I thought of that trip when I read a newly published study that uses an in-depth survey and focus groups to delve into the British public’s understanding of economics. The headline findings are bleak. Large parts of the public have misperceptions about how economic concepts such as the unemployment rate are measured and they are “sceptical and cynical” about data.

One obvious response would be to blame inadequate education and worry that economic ignorance allows people to be duped by demagogues such as Nigel Farage in the UK and Donald Trump in the US.

Economic literacy classes in schools would certainly be a good idea, especially since most of those surveyed were “deeply interested” in the economy and regretted not understanding the details. But there’s more to this story. The public live and breathe the economy every day. If their first response to a statistic such as the unemployment rate is to say “that doesn’t feel right” (a common response in the focus groups) then perhaps it’s the economists who are missing something.

Johnny Runge, lead author of the study for the Economic Statistics Centre of Excellence, said he found “people are really insightful in their understanding of the modern labour market. They understand the boundaries between employed and unemployed are blurred and have changed a lot. They start to question — are these blurred lines captured in the statistics?”

The official definition of unemployment only counts those who are out of work, looking for a job and available to start in the next two weeks. Most people surveyed didn’t realise that others who don’t work (such as students, stay-at-home parents, and those who’ve given up job-hunting) are labelled “economically inactive” instead. Meanwhile, people who only work two hours a week are classed as employed, something the focus groups questioned: “Half an hour a day and Fridays off. To me that means unemployed,” said one participant. “My criteria would be that they cannot possibly live on two hours’ pay a week, so they’re not employed,” said another.

There was a sense among many participants that “a job” should mean “something you can live on”. This helps explain the disbelief I was met with in Liverpool, where many of the new jobs were precarious and low paid.
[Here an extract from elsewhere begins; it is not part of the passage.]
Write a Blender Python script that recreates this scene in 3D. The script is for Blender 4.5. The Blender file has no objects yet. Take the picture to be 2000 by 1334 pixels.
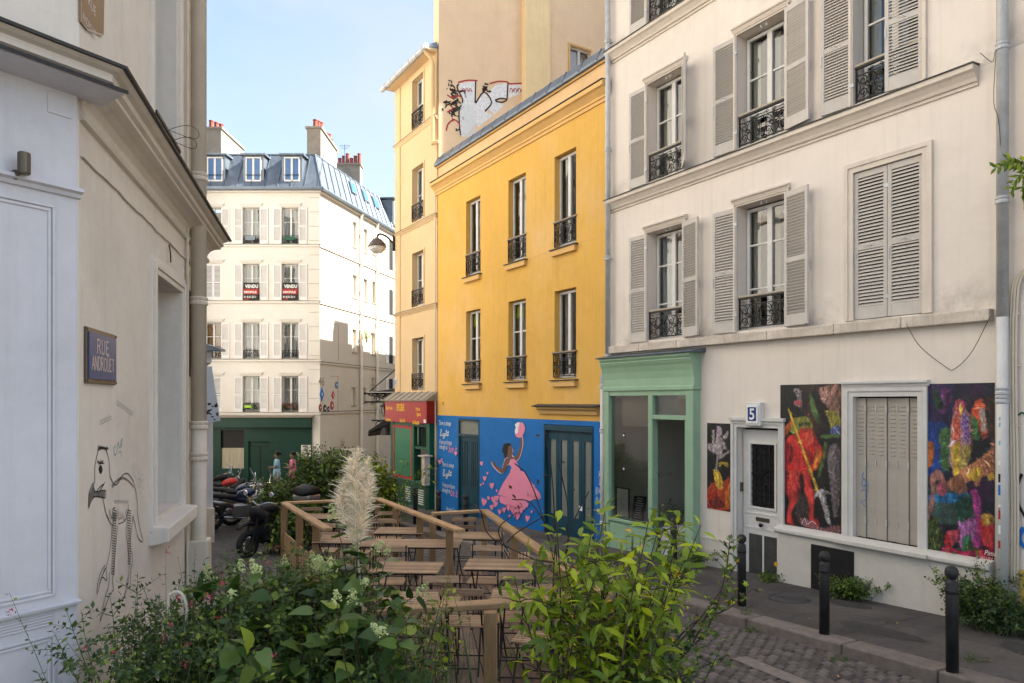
import bpy, math, random
import numpy as np
from mathutils import Vector, Matrix
random.seed(7); rng = np.random.default_rng(7)
sc = bpy.context.scene
COL = sc.collection
EZ, FP, HU, HV = 3.0, 1400.0, 1000.0, 783.0
# ---------------- camera, sky, sun, exposure ----------------
cd = bpy.data.cameras.new('camera'); cam = bpy.data.objects.new('camera', cd); COL.objects.link(cam)
cam.location = (0, 0, EZ); cam.rotation_euler = (math.radians(90), 0, 0)
cd.sensor_width = 36; cd.lens = 36*FP/2000; cd.shift_y = (HV-667)/2000; cd.clip_end = 2000; cd.clip_start = .05
sc.camera = cam
SUN_AZ, SUN_EL = math.radians(86), math.radians(42)
w = bpy.data.worlds.new('World'); sc.world = w; w.use_nodes = True
nt = w.node_tree; bg = nt.nodes['Background']
sky = nt.nodes.new('ShaderNodeTexSky'); sky.sky_type = 'NISHITA'; sky.sun_disc = False
sky.sun_elevation = SUN_EL; sky.sun_rotation = SUN_AZ; sky.air_density = 1.0; sky.dust_density = 1.3; sky.ozone_density = 2.5
tc = nt.nodes.new('ShaderNodeTexCoord'); mp = nt.nodes.new('ShaderNodeMapping'); mp.inputs['Scale'].default_value = (1.0, 1.0, 2.2)
nz = nt.nodes.new('ShaderNodeTexNoise'); nz.inputs['Scale'].default_value = 1.6; nz.inputs['Detail'].default_value = 5; nz.inputs['Roughness'].default_value = .55; nz.inputs['Distortion'].default_value = .2
rp = nt.nodes.new('ShaderNodeValToRGB'); rp.color_ramp.elements[0].position = .30; rp.color_ramp.elements[0].color = (0,0,0,1); rp.color_ramp.elements[1].position = .8; rp.color_ramp.elements[1].color = (.8,.8,.8,1)
mx = nt.nodes.new('ShaderNodeMixRGB'); mx.inputs[2].default_value = (2.3, 2.4, 2.4, 1)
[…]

The advice bureau I visited had referred 667 people to free food banks in the previous year, of whom 319 were in work.

The public is correct that headline unemployment rates can underplay the severity of problems in labour markets. Last Friday, for example, the US unemployment rate fell from 6.9 to 6.7 per cent, but this was because a large number of people “dropped out” of the labour force statistics because they weren’t looking for work. In 2017, economists at the European Central Bank created a new measure of “labour underutilisation”, which included the underemployed and those who had become discouraged from job hunting. It was nearly twice as high as the unemployment rate in the eurozone.

The lesson for economists here is not to tear up official statistical definitions, which exist for good reasons and are internationally comparable. It is to explain clearly and carefully what they do and do not mean, every time they are used (and that goes for journalists as well). It’s also to measure accurately and report frequently on the trends that matter deeply to the public, such as the quality and stability of jobs.

Politicians could learn something, too. Cherry-picking the best statistics for their speeches doesn’t persuade the public that all is well; it persuades them that they are being lied to. It is this disconnect between what people are told and what they see and feel all around them that makes them angry with elites and suspicious of experts. This is fertile ground for populists to exploit.

The public needs to understand economics better for democracy to thrive, but that’s not enough. Economists need to understand the public better, too.